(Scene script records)
********************
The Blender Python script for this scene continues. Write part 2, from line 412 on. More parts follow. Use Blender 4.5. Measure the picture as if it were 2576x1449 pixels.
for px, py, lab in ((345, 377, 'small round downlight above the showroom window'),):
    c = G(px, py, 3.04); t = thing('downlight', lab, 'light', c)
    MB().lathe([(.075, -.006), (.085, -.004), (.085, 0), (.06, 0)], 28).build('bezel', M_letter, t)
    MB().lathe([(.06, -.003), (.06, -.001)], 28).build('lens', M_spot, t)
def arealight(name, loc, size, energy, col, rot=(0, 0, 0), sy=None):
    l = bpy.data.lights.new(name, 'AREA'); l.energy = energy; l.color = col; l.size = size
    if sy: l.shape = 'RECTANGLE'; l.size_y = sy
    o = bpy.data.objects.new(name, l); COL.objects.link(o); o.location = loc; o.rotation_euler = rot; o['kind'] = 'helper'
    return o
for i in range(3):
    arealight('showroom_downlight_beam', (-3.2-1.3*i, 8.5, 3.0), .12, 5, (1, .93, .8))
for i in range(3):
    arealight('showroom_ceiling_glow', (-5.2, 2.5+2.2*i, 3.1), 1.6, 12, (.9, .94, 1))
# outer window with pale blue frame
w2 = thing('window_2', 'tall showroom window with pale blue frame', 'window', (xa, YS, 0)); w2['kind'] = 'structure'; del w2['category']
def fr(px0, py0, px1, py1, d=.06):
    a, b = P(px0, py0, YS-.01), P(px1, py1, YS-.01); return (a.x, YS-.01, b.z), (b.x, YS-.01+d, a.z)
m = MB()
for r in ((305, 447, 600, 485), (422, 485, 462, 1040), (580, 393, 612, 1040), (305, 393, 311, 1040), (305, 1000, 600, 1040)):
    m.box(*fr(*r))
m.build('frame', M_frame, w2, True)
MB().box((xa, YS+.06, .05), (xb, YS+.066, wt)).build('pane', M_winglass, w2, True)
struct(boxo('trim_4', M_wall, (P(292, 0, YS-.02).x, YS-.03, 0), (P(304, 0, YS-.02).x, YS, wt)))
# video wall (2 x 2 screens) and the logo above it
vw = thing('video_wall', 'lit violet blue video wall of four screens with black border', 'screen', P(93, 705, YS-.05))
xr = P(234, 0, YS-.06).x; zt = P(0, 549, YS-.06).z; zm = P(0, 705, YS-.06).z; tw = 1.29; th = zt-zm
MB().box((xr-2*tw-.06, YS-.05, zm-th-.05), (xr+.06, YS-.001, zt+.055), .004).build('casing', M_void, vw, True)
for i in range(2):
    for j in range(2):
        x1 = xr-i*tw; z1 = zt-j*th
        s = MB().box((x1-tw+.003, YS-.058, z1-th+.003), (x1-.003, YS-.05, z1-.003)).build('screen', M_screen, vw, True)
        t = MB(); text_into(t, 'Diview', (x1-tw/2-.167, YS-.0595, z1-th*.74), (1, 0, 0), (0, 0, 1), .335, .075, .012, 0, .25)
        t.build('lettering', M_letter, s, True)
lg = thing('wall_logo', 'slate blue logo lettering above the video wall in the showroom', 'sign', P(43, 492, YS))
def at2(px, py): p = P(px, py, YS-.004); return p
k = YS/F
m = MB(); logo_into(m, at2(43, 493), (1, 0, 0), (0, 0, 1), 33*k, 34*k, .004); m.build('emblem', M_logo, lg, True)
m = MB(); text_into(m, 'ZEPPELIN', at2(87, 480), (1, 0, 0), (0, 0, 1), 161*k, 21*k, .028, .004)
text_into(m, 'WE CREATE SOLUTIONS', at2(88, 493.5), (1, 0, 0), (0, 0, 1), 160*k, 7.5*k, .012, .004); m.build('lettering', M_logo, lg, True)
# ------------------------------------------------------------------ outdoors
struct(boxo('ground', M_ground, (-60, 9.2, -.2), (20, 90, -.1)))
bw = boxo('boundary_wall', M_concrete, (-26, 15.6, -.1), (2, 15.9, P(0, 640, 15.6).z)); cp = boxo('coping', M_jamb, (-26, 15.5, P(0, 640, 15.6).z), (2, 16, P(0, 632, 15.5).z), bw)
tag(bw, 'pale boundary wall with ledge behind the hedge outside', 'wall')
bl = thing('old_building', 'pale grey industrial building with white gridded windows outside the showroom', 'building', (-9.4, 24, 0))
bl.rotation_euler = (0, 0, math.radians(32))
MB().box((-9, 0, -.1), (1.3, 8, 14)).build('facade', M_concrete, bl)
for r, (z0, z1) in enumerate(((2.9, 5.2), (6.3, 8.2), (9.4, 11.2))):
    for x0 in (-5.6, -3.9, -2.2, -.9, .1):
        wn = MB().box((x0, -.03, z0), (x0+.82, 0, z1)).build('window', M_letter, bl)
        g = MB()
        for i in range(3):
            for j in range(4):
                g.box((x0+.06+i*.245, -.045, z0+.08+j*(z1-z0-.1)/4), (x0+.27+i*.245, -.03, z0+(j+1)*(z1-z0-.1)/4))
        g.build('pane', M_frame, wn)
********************
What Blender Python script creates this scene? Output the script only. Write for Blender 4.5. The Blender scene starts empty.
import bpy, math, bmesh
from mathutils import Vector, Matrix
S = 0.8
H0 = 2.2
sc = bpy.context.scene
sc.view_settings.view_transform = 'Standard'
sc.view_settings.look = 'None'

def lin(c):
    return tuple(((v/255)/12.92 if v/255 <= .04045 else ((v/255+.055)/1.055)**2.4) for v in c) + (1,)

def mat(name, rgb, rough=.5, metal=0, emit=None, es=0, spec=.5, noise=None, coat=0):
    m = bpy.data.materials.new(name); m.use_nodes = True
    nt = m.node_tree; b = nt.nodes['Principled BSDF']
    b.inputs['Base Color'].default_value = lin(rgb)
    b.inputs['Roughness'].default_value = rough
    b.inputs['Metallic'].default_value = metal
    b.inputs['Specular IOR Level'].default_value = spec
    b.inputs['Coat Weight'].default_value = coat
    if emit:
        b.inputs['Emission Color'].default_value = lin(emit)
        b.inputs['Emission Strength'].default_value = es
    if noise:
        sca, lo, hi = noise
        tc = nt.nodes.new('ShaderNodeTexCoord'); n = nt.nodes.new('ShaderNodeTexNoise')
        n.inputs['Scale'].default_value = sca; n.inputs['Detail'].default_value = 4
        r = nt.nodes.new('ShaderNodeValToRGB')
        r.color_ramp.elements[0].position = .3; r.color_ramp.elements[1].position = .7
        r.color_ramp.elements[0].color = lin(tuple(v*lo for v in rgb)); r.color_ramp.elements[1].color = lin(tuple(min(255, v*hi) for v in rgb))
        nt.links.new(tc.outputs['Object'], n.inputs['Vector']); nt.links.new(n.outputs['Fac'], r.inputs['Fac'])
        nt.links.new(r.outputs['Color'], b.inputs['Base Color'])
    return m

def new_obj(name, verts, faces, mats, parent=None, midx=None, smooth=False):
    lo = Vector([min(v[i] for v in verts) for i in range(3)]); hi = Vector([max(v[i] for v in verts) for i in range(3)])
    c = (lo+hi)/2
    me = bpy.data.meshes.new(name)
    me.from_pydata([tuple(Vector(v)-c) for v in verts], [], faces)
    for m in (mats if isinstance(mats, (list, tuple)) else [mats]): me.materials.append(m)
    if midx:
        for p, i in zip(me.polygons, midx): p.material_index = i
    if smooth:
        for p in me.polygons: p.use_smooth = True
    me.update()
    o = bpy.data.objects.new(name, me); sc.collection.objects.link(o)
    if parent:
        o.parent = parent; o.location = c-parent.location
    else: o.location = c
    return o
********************
> Objective
Would you quote everything above from the line containing "What Blender Python" down to the line containing "return tuple(((v/255)/12.92 if"? Include both of those lines and nothing else.

> Answer to the problem
What Blender Python script creates this scene? Output the script only. Write for Blender 4.5. The Blender scene starts empty.
import bpy, math, bmesh
from mathutils import Vector, Matrix
S = 0.8
H0 = 2.2
sc = bpy.context.scene
sc.view_settings.view_transform = 'Standard'
sc.view_settings.look = 'None'

def lin(c):
    return tuple(((v/255)/12.92 if v/255 <= .04045 else ((v/255+.055)/1.055)**2.4) for v in c) + (1,)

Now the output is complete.